Reduced Surfactant Uptake in Three Dimensional Assemblies of VOx Nanotubes Improves Reversible Li+ Intercalation and Charge Capacity

Abstract

AbstractThe relationship between the nanoscale structure of vanadium pentoxide nanotubes and their ability to accommodate Li+ during intercalation/deintercalation is explored. The nanotubes are synthesized using two different precursors through a surfactant‐assisted templating method, resulting in standalone VO x (vanadium oxide) nanotubes and also “nano‐urchin”. Under highly reducing conditions, where the interlaminar uptake of primary alkylamines is maximized, standalone nanotubes exhibit near‐perfect scrolled layers and long‐range structural order even at the molecular level. Under less reducing conditions, the degree of amine uptake is reduced due to a lower density of V4+ sites and less V2O5 is functionalized with adsorbed alkylammonium cations. This is typical of the nano‐urchin structure.

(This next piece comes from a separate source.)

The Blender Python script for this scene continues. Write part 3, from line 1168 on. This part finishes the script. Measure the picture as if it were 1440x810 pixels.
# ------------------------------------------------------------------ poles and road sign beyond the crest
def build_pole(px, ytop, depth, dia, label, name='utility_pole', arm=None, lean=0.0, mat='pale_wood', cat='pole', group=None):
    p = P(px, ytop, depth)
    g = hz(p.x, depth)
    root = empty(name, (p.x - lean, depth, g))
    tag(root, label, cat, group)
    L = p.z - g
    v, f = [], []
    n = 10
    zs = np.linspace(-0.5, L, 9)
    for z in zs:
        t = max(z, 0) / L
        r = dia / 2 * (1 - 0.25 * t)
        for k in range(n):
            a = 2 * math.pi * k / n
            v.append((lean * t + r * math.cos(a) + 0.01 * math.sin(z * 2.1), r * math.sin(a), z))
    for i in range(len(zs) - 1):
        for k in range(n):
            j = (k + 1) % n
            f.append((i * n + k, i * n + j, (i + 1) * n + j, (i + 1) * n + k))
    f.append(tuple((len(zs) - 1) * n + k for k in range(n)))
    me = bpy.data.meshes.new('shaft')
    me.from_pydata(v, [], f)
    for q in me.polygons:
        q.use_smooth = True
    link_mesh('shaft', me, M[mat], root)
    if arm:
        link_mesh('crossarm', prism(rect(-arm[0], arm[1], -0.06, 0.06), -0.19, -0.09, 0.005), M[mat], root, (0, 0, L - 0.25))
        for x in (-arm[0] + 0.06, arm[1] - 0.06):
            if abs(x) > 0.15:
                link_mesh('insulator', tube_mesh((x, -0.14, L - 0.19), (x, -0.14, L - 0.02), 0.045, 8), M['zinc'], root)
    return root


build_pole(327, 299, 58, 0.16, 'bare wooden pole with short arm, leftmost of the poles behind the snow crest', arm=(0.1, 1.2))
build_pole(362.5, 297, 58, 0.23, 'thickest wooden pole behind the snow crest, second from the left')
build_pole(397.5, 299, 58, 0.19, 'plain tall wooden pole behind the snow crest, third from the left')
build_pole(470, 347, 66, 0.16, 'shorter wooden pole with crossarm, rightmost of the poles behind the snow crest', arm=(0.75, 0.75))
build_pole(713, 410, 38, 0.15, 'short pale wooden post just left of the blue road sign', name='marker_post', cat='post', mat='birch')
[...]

High‐resolution TEM studies revealed the unique observation of nanometer‐scale nanocrystals of pristine unreacted V2O5 throughout the length of the nanotubes in the nano‐urchin. Electrochemical intercalation studies revealed that the very well ordered xerogel‐based nanotubes exhibit similar specific capacities (235 mA h g−1) to Na+‐exchange nanorolls of VOx (200 mA h g−1). By comparison, the theoretical maximum value is reported to be 240 mA h g−1. The VOTPP‐based nanotubes of the nano‐urchin 3D assemblies, however, exhibit useful charge capacities exceeding 437 mA h g−1, which is a considerable advance for VOx based nanomaterials and one of the highest known capacities for Li+ intercalated laminar vanadates.